Middleham is a very attractive Dales village, one of the best.

The castle is worth a visit and overlooks the village, find it via a series of cobbled streets from the market place.

To start the walk, take the main road heading east for a quarter of a mile from the end of the village to a farm lane heading south. Continue down the lane for three quarters of a mile to the River Cover.

The lane becomes a footpath as it approaches the river. Turn left and follow the river through fields to Cover Bridge, the stepping stones opposite will probably be under water after the recent weather so do not attempt them.

There is a traditional Dales pub at Cover Bridge situated on a fine pack horse bridge. It sits on the River Cover, just 150 metres from the confluence with the River Ure.

The next mile of this ever changing walk is a real pleasure.
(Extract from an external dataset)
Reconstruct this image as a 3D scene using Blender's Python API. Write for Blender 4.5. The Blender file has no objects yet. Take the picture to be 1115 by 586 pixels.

The path sticks close to the river (Cover soon becoming the Ure) as it passes serenely through the landscape of the area.

As well as walkers it is popular with fishermen… do watch out for the legendary ‘kelpie’ fish which allegedly leaps out to devour its victims.

The path follows a mix of woodland and open walking till it arrives at the ruins of Jervaulx Abbey. Jervaulx Abbey was a Cistercian Abbey, the ruins today creating only a part impression of the size and power of the abbey’s past.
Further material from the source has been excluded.